FAQ: Customer Success in PLG Startups
What does Customer Success look like in a PLG company?
In PLG, Customer Success focuses less on renewals and more on driving product adoption, activation, and expansion at scale. It's more automated, tightly integrated with product teams, and highly data-driven.
When should a PLG startup hire their first CS person?
Typically once you have consistent activation and your first handful of paying customers. Many founders act as the first CSM until there's too much customer volume or expansion opportunity to manage alone.
What’s the difference between a Product Qualified Lead (PQL) and a healthy customer?

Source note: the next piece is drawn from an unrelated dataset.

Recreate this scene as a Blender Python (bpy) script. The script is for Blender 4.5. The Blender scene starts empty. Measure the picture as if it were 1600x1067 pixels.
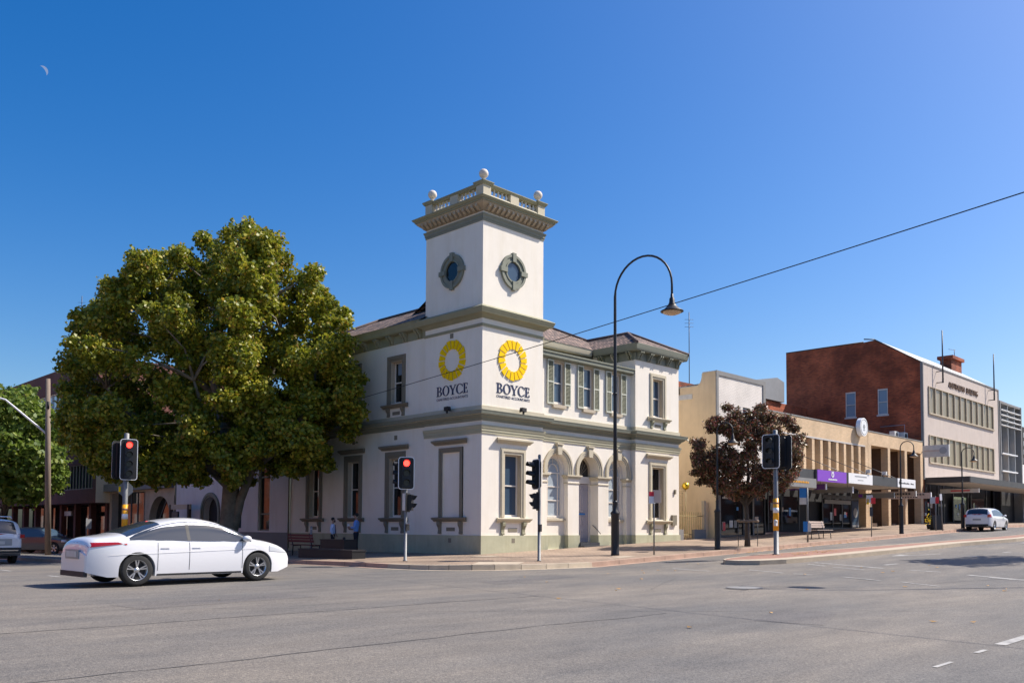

A PQL is someone who has taken actions that suggest they might convert to paid. A healthy customer may already be paying, but their usage and engagement determines whether they’ll renew or grow. Health scoring can track both.
Do free users need CS attention?
Yes, especially if they’re a good ICP-fit. Many of your best future customers start free. The goal is to guide them to value and trigger expansion using scalable, tech-touch engagement.
Can CS own revenue in PLG?
Yes, and often should. In PLG, CS can directly influence expansion revenue through timely nudges, upsell campaigns, and usage-based segmentation. Some CS teams co-own NRR targets with growth or sales.
What tools are essential to get started?
Start with product analytics (e.g. PostHog or Mixpanel), messaging (Intercom or Usetiful), and health scoring (like Customerscore.io). Don’t over-engineer early—prioritize insights over dashboards.
Final Thoughts: CS as a PLG Growth Lever
Customer Success in a PLG startup isn’t about handholding. It’s about:
- Observing patterns
- Solving friction at scale
- Accelerating time-to-value
- Turning usage into expansion
Start simple. Score your users. Send the right message at the right time. Share what you learn. And grow.
In the best PLG teams, Customer Success is not a cost center. It’s the glue that keeps product, growth, and revenue moving in sync.